El mundo resultó al final ser exactamente el mismo para todos.

miércoles, 16 de enero de 2013

El pequeño cambio

Pude mudar toda mi vida anterior a la nueva ciudad solamente cuando vi que ya no era la misma persona. Lo vi en mi cara, en mi ropa, en mis escritos, en mis nuevos amigos, en mi nueva música y en mis nuevos hábitos. Había sentido esa necesidad natural de romper. Fue fácil hacerlo con quien no me inspiraba ningún tipo de sentimiento, pero catastrófico emocionalmente con gente a la que tanto había querido.

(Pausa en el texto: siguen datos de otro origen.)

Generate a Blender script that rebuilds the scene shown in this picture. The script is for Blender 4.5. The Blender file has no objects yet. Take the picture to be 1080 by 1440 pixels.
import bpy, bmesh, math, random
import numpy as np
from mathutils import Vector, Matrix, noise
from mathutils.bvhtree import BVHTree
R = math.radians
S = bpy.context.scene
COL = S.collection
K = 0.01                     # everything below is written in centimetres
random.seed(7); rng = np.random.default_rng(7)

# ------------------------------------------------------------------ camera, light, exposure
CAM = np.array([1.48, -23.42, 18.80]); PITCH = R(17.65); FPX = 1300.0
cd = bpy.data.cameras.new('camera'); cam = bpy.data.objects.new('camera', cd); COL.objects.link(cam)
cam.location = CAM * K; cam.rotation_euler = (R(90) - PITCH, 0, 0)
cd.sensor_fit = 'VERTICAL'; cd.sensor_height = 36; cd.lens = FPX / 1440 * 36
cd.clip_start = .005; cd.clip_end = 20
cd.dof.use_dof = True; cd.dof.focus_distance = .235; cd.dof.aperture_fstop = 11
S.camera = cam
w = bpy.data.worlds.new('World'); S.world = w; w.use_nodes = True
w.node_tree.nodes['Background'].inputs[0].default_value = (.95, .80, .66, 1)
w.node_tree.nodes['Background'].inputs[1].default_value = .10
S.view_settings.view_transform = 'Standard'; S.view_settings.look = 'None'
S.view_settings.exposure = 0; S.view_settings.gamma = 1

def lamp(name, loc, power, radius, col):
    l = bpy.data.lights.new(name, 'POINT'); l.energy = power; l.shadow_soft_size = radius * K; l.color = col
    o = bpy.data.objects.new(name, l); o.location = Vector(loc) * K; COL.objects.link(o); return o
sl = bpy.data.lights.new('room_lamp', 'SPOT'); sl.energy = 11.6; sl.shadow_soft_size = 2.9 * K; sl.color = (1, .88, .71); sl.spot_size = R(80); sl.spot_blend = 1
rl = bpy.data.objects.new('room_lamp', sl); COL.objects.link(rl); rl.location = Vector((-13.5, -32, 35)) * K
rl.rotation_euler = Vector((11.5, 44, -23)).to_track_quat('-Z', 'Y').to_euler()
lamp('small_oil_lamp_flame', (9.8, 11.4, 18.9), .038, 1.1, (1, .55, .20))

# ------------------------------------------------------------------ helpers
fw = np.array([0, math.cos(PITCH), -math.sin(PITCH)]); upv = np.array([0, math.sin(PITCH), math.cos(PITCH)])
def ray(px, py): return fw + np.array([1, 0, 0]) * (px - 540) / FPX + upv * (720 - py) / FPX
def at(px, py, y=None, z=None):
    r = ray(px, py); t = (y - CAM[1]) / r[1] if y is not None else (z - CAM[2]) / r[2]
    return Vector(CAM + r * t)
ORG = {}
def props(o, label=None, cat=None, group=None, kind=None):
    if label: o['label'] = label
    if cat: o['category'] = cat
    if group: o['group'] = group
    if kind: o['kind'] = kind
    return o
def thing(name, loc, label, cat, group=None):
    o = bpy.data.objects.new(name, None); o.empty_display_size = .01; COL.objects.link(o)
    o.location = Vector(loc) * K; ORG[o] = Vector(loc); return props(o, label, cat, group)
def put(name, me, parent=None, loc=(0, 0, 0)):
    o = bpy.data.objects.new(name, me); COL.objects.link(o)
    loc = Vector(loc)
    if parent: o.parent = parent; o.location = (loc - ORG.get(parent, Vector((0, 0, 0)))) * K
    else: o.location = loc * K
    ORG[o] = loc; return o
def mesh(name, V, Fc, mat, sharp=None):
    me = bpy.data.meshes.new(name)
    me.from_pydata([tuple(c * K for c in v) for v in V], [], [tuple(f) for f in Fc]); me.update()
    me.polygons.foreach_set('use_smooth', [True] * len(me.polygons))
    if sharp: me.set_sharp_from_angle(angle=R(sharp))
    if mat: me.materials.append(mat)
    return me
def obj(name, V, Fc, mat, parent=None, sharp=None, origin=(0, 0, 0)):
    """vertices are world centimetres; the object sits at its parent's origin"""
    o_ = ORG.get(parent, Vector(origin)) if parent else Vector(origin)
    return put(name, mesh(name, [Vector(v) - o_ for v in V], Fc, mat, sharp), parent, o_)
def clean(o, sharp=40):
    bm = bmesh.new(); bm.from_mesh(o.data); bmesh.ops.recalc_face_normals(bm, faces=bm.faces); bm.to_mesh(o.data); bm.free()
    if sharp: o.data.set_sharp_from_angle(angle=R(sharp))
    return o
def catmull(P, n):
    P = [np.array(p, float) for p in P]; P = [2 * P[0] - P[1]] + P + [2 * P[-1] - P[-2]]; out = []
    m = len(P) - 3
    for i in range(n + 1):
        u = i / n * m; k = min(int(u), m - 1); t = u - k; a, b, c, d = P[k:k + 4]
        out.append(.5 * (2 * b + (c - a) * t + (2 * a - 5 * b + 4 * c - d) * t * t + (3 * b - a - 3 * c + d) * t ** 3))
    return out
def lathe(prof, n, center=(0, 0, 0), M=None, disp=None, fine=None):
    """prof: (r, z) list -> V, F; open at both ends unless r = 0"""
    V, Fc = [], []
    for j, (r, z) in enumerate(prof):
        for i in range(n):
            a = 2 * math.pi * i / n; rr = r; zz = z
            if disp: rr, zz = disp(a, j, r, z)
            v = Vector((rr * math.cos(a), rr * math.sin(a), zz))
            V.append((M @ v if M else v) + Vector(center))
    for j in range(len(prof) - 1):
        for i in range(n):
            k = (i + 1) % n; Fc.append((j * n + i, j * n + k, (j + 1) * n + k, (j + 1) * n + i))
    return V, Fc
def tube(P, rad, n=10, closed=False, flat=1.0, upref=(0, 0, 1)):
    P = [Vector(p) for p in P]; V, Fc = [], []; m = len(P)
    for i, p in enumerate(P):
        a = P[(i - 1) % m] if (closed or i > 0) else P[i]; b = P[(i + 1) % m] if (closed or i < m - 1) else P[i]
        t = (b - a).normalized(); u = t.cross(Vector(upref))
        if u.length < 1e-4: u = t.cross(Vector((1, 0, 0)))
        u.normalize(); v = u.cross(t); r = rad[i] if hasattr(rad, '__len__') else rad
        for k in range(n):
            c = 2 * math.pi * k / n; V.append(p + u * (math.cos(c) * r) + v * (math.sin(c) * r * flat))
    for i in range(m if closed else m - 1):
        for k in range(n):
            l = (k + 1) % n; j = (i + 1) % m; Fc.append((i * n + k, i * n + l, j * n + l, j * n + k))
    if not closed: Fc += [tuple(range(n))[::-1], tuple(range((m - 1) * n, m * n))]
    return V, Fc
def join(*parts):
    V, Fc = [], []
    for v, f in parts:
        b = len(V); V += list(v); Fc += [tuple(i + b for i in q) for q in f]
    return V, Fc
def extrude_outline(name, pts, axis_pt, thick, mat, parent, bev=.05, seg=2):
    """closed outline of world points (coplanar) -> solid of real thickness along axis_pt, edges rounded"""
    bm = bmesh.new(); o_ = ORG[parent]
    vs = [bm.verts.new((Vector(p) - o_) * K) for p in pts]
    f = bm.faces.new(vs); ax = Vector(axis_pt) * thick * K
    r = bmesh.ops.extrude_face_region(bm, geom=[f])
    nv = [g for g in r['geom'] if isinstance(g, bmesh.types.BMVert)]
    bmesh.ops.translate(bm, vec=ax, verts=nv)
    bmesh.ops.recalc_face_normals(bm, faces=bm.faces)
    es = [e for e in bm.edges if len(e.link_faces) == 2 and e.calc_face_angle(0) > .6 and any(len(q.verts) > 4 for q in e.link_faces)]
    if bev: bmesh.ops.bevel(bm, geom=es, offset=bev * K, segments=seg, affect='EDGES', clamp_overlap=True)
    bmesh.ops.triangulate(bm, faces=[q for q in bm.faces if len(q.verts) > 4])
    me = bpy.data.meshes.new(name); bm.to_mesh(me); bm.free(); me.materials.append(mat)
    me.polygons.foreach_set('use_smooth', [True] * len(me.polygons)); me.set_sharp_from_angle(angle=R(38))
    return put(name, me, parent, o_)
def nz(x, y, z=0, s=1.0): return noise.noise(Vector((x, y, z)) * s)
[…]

Las maletas físicas fueron filtros naturales, y el resto en bolsas grandes, esperó unas semanas o meses antes de ser lanzado a los contenedores. Las cosas duplicadas fueron regaladas, y, muy cursimente, al estilo Bucay, quité el valor -realmente inexistente- a las que habían sido mis pertenencias hasta la fecha. Tenía una casa en aquel pueblo -mi colchón-, y sabía que no se iba a ir de mí mientras siguiera aireándola de vez en cuando. Ahorros, todo el cine necesario en el multimedia y toda la lectura necesaria en el Kindle. El resto, en una tarjeta tamaño 1x1cm. Ahí cabían amigos, conocidos, ayudadores, paños de lágrimas, amigos de verdad, conocidos con mucho feedback, antiguos amantes "cero-dolientes", y alguna ilusión del presente. De lo otro hice como si ya hubiese olvidado.

Despertar las primeras semanas en mitad de la noche y no saber en qué sitio estaba fue totalmente kafkiano, levantarme para mear a las tres de la madrugada e ir dando bandazos hacia la izquierda cuando debía haber sido hacia la derecha fue hiriente. Terminé con las piernas llenas de moratones.

Tardé en acostumbrarme a la poca presión de la ducha y, aunque mis baños eran de semestre en semestre, pensar en no volverlos a tener cuando yo quisiera me hizo pensar más en un retroceso que en un avance, la verdad. Y a la pérdida del microondas, y al paisaje azul y luminoso de mi buhardilla.

Empecé a acostumbrarme a los cines los viernes (¡fuera de casa!), a la elección de plan sin necesidad de conducir, y a las cienes de caras nuevas con los que me cruzaba a diario en mi camino a la academia.

De vez en cuando me sentaba en cualquier sitio y fantaseaba con cruzarme con gente de otra época, e imaginaba cómo sería ese momento, si ellos recordarían mi cara, si algunas me reconocerían al verme en persona, y siempre que pensaba eso terminaba sintiendo aún ese nudo y esas ganas de llorar. Entonces volvía a mi casa del pueblo y me acurrucaba enrollada en mi cama las horas necesarias hasta que volvía a salir el sol.